Please copy all the lines that follow, word for word.

------ Information shown

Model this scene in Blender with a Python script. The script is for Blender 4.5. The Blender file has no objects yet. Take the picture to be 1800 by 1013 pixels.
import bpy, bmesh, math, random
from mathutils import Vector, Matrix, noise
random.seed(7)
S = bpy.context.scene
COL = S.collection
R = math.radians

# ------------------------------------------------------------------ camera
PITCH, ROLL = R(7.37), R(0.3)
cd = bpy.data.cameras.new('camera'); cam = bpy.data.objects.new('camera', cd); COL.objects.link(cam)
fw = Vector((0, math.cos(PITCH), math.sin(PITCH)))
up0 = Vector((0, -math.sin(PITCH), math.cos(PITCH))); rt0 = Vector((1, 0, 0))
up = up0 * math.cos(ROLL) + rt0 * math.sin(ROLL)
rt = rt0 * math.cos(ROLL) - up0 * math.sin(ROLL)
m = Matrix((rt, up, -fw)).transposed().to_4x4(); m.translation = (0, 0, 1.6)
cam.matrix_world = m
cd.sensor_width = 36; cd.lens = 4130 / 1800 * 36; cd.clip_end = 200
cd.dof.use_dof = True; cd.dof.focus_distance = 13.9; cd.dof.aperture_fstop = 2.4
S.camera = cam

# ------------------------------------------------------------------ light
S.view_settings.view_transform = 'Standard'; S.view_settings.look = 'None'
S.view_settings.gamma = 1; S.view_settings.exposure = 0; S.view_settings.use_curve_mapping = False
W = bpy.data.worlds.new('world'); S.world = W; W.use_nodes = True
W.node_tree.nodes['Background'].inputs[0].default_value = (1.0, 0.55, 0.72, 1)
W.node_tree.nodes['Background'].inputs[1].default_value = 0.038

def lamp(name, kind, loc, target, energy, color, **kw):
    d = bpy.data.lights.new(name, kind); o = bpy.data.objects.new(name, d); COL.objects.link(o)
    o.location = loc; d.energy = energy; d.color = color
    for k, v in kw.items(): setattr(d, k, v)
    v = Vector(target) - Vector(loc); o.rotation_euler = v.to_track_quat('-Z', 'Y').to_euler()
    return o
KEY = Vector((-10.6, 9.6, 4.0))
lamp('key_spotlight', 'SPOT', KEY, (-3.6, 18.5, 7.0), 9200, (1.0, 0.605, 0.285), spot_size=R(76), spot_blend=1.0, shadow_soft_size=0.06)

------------

Exercise answer:
Model this scene in Blender with a Python script. The script is for Blender 4.5. The Blender file has no objects yet. Take the picture to be 1800 by 1013 pixels.
import bpy, bmesh, math, random
from mathutils import Vector, Matrix, noise
random.seed(7)
S = bpy.context.scene
COL = S.collection
R = math.radians

# ------------------------------------------------------------------ camera
PITCH, ROLL = R(7.37), R(0.3)
cd = bpy.data.cameras.new('camera'); cam = bpy.data.objects.new('camera', cd); COL.objects.link(cam)
fw = Vector((0, math.cos(PITCH), math.sin(PITCH)))
up0 = Vector((0, -math.sin(PITCH), math.cos(PITCH))); rt0 = Vector((1, 0, 0))
up = up0 * math.cos(ROLL) + rt0 * math.sin(ROLL)
rt = rt0 * math.cos(ROLL) - up0 * math.sin(ROLL)
m = Matrix((rt, up, -fw)).transposed().to_4x4(); m.translation = (0, 0, 1.6)
cam.matrix_world = m
cd.sensor_width = 36; cd.lens = 4130 / 1800 * 36; cd.clip_end = 200
cd.dof.use_dof = True; cd.dof.focus_distance = 13.9; cd.dof.aperture_fstop = 2.4
S.camera = cam

# ------------------------------------------------------------------ light
S.view_settings.view_transform = 'Standard'; S.view_settings.look = 'None'
S.view_settings.gamma = 1; S.view_settings.exposure = 0; S.view_settings.use_curve_mapping = False
W = bpy.data.worlds.new('world'); S.world = W; W.use_nodes = True
W.node_tree.nodes['Background'].inputs[0].default_value = (1.0, 0.55, 0.72, 1)
W.node_tree.nodes['Background'].inputs[1].default_value = 0.038

def lamp(name, kind, loc, target, energy, color, **kw):
    d = bpy.data.lights.new(name, kind); o = bpy.data.objects.new(name, d); COL.objects.link(o)
    o.location = loc; d.energy = energy; d.color = color
    for k, v in kw.items(): setattr(d, k, v)
    v = Vector(target) - Vector(loc); o.rotation_euler = v.to_track_quat('-Z', 'Y').to_euler()
    return o
KEY = Vector((-10.6, 9.6, 4.0))
lamp('key_spotlight', 'SPOT', KEY, (-3.6, 18.5, 7.0), 9200, (1.0, 0.605, 0.285), spot_size=R(76), spot_blend=1.0, shadow_soft_size=0.06)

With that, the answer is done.